Please output the lines shown below exactly as they appear.
## Begin
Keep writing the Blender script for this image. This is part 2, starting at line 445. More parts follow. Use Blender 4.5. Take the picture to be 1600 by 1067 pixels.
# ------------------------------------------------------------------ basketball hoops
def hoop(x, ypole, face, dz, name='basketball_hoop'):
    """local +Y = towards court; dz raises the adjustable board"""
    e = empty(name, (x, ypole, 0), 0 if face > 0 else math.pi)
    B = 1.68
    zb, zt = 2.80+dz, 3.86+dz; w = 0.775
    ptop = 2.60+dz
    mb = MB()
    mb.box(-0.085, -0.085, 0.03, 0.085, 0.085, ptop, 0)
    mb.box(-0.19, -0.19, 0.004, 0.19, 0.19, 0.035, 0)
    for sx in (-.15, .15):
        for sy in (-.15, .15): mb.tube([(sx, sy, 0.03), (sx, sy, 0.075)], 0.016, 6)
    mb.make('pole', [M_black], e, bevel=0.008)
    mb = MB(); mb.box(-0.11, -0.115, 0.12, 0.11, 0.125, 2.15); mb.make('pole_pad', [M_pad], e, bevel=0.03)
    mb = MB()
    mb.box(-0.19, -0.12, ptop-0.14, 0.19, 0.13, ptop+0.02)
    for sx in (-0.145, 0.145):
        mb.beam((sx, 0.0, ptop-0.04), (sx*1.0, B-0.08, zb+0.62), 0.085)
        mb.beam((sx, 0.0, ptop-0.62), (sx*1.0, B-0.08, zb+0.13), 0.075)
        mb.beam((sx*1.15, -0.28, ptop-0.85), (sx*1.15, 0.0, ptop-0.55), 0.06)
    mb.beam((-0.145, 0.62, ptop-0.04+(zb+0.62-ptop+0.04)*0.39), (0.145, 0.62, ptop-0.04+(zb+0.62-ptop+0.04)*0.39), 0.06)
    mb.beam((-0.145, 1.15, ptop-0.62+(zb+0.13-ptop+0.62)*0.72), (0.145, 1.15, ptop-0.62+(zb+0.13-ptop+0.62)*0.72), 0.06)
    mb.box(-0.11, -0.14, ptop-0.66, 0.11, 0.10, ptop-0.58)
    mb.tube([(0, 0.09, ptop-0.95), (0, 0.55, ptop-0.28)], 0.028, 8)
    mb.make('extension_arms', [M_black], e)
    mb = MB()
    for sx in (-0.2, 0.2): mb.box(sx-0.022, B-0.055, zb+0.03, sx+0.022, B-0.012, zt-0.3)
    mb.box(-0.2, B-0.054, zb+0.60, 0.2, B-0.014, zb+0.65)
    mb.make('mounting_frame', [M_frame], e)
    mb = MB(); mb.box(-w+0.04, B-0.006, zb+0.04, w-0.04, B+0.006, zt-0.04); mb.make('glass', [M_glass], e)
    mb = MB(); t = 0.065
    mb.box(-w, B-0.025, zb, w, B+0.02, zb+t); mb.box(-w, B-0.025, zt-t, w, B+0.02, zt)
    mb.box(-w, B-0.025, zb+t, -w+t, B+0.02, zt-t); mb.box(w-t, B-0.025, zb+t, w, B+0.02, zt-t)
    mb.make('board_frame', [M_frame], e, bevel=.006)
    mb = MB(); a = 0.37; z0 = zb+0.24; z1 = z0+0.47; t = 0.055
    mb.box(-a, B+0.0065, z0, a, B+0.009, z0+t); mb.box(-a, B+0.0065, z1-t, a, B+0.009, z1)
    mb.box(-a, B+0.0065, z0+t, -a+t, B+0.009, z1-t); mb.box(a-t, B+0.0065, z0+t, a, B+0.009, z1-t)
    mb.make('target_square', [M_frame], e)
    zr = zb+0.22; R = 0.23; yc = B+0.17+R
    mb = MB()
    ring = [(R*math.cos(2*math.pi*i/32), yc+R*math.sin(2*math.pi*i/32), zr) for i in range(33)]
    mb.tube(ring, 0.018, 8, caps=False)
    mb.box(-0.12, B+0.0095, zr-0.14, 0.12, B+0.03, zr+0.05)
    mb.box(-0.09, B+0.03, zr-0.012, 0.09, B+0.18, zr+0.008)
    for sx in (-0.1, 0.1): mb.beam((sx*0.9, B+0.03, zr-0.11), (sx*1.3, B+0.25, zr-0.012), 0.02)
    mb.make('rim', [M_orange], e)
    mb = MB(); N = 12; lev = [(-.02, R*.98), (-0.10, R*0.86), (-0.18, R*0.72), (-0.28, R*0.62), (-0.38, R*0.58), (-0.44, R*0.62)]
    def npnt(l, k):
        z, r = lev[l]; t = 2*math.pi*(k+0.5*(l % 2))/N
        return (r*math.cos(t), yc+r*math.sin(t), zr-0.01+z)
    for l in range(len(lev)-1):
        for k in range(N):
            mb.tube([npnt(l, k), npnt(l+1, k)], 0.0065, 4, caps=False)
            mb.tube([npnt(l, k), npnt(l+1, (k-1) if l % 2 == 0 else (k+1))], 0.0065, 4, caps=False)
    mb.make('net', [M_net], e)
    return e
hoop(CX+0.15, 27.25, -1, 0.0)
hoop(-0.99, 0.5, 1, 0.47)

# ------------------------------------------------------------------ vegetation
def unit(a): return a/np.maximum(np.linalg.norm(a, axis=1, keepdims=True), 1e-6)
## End
> [Solution to this task]
Keep writing the Blender script for this image. This is part 2, starting at line 445. More parts follow. Use Blender 4.5. Take the picture to be 1600 by 1067 pixels.
# ------------------------------------------------------------------ basketball hoops
def hoop(x, ypole, face, dz, name='basketball_hoop'):
    """local +Y = towards court; dz raises the adjustable board"""
    e = empty(name, (x, ypole, 0), 0 if face > 0 else math.pi)
    B = 1.68
    zb, zt = 2.80+dz, 3.86+dz; w = 0.775
    ptop = 2.60+dz
    mb = MB()
    mb.box(-0.085, -0.085, 0.03, 0.085, 0.085, ptop, 0)
    mb.box(-0.19, -0.19, 0.004, 0.19, 0.19, 0.035, 0)
    for sx in (-.15, .15):
        for sy in (-.15, .15): mb.tube([(sx, sy, 0.03), (sx, sy, 0.075)], 0.016, 6)
    mb.make('pole', [M_black], e, bevel=0.008)
    mb = MB(); mb.box(-0.11, -0.115, 0.12, 0.11, 0.125, 2.15); mb.make('pole_pad', [M_pad], e, bevel=0.03)
    mb = MB()
    mb.box(-0.19, -0.12, ptop-0.14, 0.19, 0.13, ptop+0.02)
    for sx in (-0.145, 0.145):
        mb.beam((sx, 0.0, ptop-0.04), (sx*1.0, B-0.08, zb+0.62), 0.085)
        mb.beam((sx, 0.0, ptop-0.62), (sx*1.0, B-0.08, zb+0.13), 0.075)
        mb.beam((sx*1.15, -0.28, ptop-0.85), (sx*1.15, 0.0, ptop-0.55), 0.06)
    mb.beam((-0.145, 0.62, ptop-0.04+(zb+0.62-ptop+0.04)*0.39), (0.145, 0.62, ptop-0.04+(zb+0.62-ptop+0.04)*0.39), 0.06)
    mb.beam((-0.145, 1.15, ptop-0.62+(zb+0.13-ptop+0.62)*0.72), (0.145, 1.15, ptop-0.62+(zb+0.13-ptop+0.62)*0.72), 0.06)
    mb.box(-0.11, -0.14, ptop-0.66, 0.11, 0.10, ptop-0.58)
    mb.tube([(0, 0.09, ptop-0.95), (0, 0.55, ptop-0.28)], 0.028, 8)
    mb.make('extension_arms', [M_black], e)
    mb = MB()
    for sx in (-0.2, 0.2): mb.box(sx-0.022, B-0.055, zb+0.03, sx+0.022, B-0.012, zt-0.3)
    mb.box(-0.2, B-0.054, zb+0.60, 0.2, B-0.014, zb+0.65)
    mb.make('mounting_frame', [M_frame], e)
    mb = MB(); mb.box(-w+0.04, B-0.006, zb+0.04, w-0.04, B+0.006, zt-0.04); mb.make('glass', [M_glass], e)
    mb = MB(); t = 0.065
    mb.box(-w, B-0.025, zb, w, B+0.02, zb+t); mb.box(-w, B-0.025, zt-t, w, B+0.02, zt)
    mb.box(-w, B-0.025, zb+t, -w+t, B+0.02, zt-t); mb.box(w-t, B-0.025, zb+t, w, B+0.02, zt-t)
    mb.make('board_frame', [M_frame], e, bevel=.006)
    mb = MB(); a = 0.37; z0 = zb+0.24; z1 = z0+0.47; t = 0.055
    mb.box(-a, B+0.0065, z0, a, B+0.009, z0+t); mb.box(-a, B+0.0065, z1-t, a, B+0.009, z1)
    mb.box(-a, B+0.0065, z0+t, -a+t, B+0.009, z1-t); mb.box(a-t, B+0.0065, z0+t, a, B+0.009, z1-t)
    mb.make('target_square', [M_frame], e)
    zr = zb+0.22; R = 0.23; yc = B+0.17+R
    mb = MB()
    ring = [(R*math.cos(2*math.pi*i/32), yc+R*math.sin(2*math.pi*i/32), zr) for i in range(33)]
    mb.tube(ring, 0.018, 8, caps=False)
    mb.box(-0.12, B+0.0095, zr-0.14, 0.12, B+0.03, zr+0.05)
    mb.box(-0.09, B+0.03, zr-0.012, 0.09, B+0.18, zr+0.008)
    for sx in (-0.1, 0.1): mb.beam((sx*0.9, B+0.03, zr-0.11), (sx*1.3, B+0.25, zr-0.012), 0.02)
    mb.make('rim', [M_orange], e)
    mb = MB(); N = 12; lev = [(-.02, R*.98), (-0.10, R*0.86), (-0.18, R*0.72), (-0.28, R*0.62), (-0.38, R*0.58), (-0.44, R*0.62)]
    def npnt(l, k):
        z, r = lev[l]; t = 2*math.pi*(k+0.5*(l % 2))/N
        return (r*math.cos(t), yc+r*math.sin(t), zr-0.01+z)
    for l in range(len(lev)-1):
        for k in range(N):
            mb.tube([npnt(l, k), npnt(l+1, k)], 0.0065, 4, caps=False)
            mb.tube([npnt(l, k), npnt(l+1, (k-1) if l % 2 == 0 else (k+1))], 0.0065, 4, caps=False)
    mb.make('net', [M_net], e)
    return e
hoop(CX+0.15, 27.25, -1, 0.0)
hoop(-0.99, 0.5, 1, 0.47)

# ------------------------------------------------------------------ vegetation
def unit(a): return a/np.maximum(np.linalg.norm(a, axis=1, keepdims=True), 1e-6)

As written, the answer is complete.